Capoeira: identidade e patrimônio cultural brasileiro.

"Nesse sentido, os capoeiras tiveram seus momentos de "valorização" nos últimos anos da Monarquia, devido à participação na Guerra do Paraguai (a capoeiragem, no Rio de Janeiro, até chegou a ser associada ao Partido Conservador). Mas logo que a República foi proclamada a situação se inverteu. A capoeira passou a ser considerada como um crime no então recém elaborado Código Penal republicano." (pg 54)
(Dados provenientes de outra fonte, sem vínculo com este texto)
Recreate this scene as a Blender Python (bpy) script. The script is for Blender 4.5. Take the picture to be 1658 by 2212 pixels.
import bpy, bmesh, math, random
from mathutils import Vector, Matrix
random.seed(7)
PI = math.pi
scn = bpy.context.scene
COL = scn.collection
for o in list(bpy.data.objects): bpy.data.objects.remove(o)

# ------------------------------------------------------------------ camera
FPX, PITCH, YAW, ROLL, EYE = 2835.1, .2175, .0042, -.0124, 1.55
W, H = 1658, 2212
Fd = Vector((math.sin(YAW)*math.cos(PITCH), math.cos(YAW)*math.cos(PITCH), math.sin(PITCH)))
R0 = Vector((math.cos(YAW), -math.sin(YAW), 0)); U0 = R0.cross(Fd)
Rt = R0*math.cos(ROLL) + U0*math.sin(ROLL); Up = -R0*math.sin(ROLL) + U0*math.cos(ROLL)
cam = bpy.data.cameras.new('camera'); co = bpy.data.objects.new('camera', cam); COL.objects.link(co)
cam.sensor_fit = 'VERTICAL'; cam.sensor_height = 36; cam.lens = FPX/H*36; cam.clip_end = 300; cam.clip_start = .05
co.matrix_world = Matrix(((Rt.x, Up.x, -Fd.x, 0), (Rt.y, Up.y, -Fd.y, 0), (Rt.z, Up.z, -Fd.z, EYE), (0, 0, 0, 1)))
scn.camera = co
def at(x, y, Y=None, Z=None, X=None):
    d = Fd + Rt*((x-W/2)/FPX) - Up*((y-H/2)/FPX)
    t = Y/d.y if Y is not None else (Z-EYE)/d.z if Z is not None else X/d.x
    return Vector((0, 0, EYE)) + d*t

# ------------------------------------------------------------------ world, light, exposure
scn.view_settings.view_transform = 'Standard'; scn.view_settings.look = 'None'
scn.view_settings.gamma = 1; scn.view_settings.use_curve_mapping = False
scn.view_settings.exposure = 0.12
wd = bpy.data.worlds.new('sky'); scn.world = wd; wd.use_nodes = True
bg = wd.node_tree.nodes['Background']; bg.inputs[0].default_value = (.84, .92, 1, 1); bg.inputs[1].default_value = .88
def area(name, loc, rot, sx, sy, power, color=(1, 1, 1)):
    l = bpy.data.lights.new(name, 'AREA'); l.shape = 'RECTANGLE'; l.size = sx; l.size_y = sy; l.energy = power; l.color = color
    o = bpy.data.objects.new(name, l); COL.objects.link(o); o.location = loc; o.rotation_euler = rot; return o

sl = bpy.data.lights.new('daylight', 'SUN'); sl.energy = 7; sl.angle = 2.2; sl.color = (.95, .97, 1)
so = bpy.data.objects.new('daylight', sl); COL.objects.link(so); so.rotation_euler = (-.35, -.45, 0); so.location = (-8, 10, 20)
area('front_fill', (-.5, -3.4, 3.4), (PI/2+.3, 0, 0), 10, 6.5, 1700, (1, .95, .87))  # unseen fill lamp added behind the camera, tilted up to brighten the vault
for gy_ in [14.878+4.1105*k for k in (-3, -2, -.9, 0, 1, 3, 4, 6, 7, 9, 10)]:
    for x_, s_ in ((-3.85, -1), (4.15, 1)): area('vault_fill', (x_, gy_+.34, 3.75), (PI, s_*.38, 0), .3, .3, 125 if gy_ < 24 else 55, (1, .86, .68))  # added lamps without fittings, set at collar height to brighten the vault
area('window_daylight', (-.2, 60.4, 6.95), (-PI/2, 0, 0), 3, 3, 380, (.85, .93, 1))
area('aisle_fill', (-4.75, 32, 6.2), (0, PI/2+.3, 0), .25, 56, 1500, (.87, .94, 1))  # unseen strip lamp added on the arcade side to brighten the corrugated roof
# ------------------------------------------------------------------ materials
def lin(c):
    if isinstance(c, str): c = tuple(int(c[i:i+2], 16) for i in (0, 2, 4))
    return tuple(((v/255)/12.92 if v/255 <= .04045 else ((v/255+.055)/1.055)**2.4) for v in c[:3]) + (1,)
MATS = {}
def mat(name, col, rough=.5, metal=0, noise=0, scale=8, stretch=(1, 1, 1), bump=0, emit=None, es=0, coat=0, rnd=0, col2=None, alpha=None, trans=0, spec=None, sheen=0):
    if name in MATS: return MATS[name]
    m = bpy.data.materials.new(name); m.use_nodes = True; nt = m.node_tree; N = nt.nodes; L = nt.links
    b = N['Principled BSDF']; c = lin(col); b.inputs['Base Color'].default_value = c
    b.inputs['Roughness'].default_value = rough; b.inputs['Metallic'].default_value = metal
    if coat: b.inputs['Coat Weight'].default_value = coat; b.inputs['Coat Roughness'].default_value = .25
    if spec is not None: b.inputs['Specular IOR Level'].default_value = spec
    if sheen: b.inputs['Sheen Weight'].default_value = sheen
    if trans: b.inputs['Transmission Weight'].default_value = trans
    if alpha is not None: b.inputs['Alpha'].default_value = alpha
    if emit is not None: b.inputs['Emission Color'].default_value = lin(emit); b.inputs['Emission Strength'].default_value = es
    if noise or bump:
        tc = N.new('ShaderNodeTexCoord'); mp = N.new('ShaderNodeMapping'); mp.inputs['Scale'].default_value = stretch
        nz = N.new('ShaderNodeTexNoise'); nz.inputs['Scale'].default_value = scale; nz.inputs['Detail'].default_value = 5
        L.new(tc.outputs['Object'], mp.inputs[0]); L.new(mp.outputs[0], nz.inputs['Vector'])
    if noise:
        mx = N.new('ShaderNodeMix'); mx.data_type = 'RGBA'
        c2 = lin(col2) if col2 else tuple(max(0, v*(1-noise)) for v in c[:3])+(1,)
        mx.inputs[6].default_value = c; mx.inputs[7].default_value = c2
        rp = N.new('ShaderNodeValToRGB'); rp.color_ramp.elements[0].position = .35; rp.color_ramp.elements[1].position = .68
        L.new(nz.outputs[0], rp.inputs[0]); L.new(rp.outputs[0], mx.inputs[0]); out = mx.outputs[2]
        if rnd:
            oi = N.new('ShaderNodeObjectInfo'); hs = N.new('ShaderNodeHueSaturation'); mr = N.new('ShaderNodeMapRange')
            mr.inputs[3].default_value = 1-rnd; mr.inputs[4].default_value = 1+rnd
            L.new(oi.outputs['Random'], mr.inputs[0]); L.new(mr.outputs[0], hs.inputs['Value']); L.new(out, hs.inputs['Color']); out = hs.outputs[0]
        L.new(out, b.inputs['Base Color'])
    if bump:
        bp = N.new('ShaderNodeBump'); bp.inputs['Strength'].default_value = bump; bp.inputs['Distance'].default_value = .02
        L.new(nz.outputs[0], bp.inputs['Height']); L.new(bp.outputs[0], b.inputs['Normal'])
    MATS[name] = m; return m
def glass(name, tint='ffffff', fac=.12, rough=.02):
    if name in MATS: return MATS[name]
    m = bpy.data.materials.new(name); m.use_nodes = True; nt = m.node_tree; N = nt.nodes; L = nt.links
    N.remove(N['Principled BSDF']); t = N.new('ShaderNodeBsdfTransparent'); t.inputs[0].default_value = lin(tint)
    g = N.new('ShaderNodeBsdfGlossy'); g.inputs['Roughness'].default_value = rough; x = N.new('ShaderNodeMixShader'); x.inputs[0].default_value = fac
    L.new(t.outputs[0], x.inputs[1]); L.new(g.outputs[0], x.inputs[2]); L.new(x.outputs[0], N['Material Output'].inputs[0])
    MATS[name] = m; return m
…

Esse capítulo trata de como a capoeira se relacionava com os diferentes contextos históricos e, assim, era vista desde como uma arte popular à crime, vadiagem, de acordo com os interesses políticos de cada época. É indiscutível o seu reconhecimento enquanto identidade afro/brasileira e portanto, uma das matrizes da nossa cultura. É também indiscutível que esta arte, filosofia, dança tenha sido perseguida pelo seu forte caráter de resistência à repressão européia que via naquele povo, uma união perigosa ao sistema social vigente da época que objetivava uma limpeza étnica. Uma preocupação importante que os autores fazem é a cerca da folclorização cultural na qual a capoeira se encontra alienada de si mesma. Um convite à reflexão do que se quer com a capoeira enquanto patrimônio nacional a fim de que suas raízes ancestrais não sejam esquecidas e vendidas enquanto suvenior, engolidas pelo sistema capitalista.